Scotiabank Kiddy Cricket inspires

PORT OF SPAIN, Trinidad – Coaches and officials associated with Scotiabank Kiddy Cricket in Trinidad & Tobago said the Interval Display during international matches was a huge incentive for many of the primary school-aged children attracted to the programme.

Kumar Rampat, the territorial development officer for T&T, said the young players work very hard throughout the year to be given the opportunity to come to Queen’s Park Oval during international matches and display their skills before an appreciative audience.

Over 80 children from eight primary schools in the two-island republic were given that “priceless” opportunity on the opening day of the second Digicel Test between West Indies and Australia on Sunday at the Oval.

The children hailed from the San Fernando Girls Anglican, Matura Government, Belmont Government, Sipira Road Presbyterian, Torriba Trace Presbyterian, Tulsa Trace Hindu, El Dorado Hindu and Longdenville Government primary schools.

“The Scotiabank Kiddy Cricket programme has been sustained in T&T from its inception in the very late 1990s, giving us a unique opportunity of growing the involvement of primary school children,” said Rampat.
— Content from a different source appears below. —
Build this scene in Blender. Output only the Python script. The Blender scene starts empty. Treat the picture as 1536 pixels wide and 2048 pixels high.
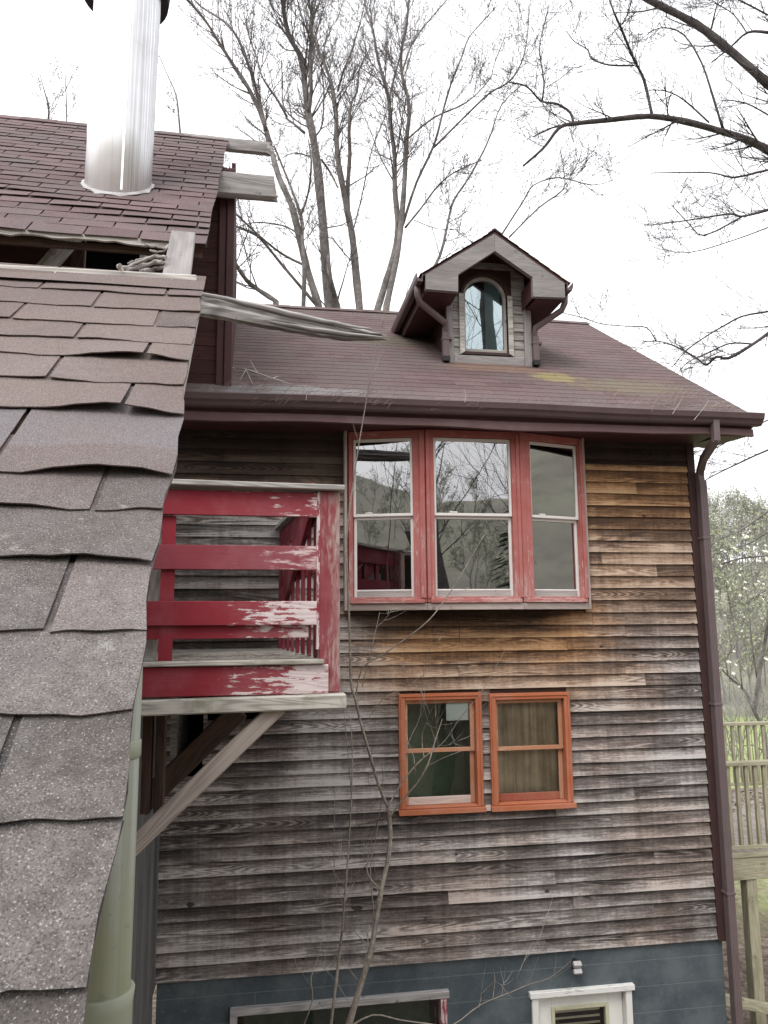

“Our Kiddy Cricketers over the years have worked hard to get the opportunity to come to the Oval and have been given priceless opportunities to experience great international teams at play such as Pakistan, South Africa, India and England to name a few.”

He added: “This year is no different, as Australia graces the Oval, but what is really priceless as a coach is seeing the obvious excitement on the faces of our Kiddy Cricketers as they watched their team, the West Indies ‘live’ in action.

“The programme gives many of these children their very first experience at the Oval for an international match, which we hope inspires them to continue playing the game and continue onwards to further developing their craft.”

All eight of the schools participating in the interval display – along with new Scotiabank Kiddy Cricket mascot, Chirpy the Cricket – earned the right to be at the Oval after they successfully emerged from the National Kiddy Cricket Festival.

Brent Francis, vice president of the National Primary School Cricket League, said the Scotiabank Kiddy Cricket programme continues to evolve and make a steady impact on the quality and retention of young players in the game at an early age.

“We are proud that the programme not only focusses on performances on the field, but integrates academics in order to facilitate well-rounded development of our children,” he said.

“We enthusiastically support the West Indies Cricket Board and Scotiabank in this essential initiative and look forward to its continuation into the extended future, especially with activities like the Kiddy Cricket Interval Display.

“This creates long-lasting experiences and opportunity for not only for the Kiddy Cricketers, but also the coaches and parents who support them.”

Heidi Bason, general manager of marketing, Scotiabank T&T, said the game of cricket meant a lot in the region and it was important to make it attractive for children at an early age.  

“Cricket is a game that teaches them strategy, life skills, team spirit and at the same time creates a forum for that important physical activity that is being challenged by this age of sedentary digital sport,” she said.

“Scotiabank Kiddy Cricket is also more than just sharing the passion for cricket, but it allows us to help shape more well-rounded individuals who, as the leaders of tomorrow, will be a part of carrying on the rich heritage from which cricket was born.

“A heritage that has joined us as a Caribbean people and one that brings us to the world stage as we compete against teams like Australia, as we are now in the Digicel 2012 Series.

“The exposure the kids get through playing the sport and networking with the senior players is exactly what, when coupled with the skills they build playing the game, will make them world-class individuals with the ability to perform in sport, at work and generally in life.”

K.J. Singh, WICB project officer for the Scotiabank Kiddy Cricket, said the regional governing body recognised the important role the programme was playing in helping to promote and develop the sport in the Caribbean.

"The Kiddy Cricket programme is an enormous investment in the youth of the Caribbean by Scotiabank and indeed the WICB," he said.

"It's not just a programme to hone the skills of the budding players, but it also helps primary school children gain and maintain an appreciation for the game, while developing positive values and enhancing the appeal of their education."

The next Kiddy Cricket Interval Display is scheduled to be staged in Dominica on the third day of the third and final Digicel Test between West Indies and Australia on April 25 at Windsor Park.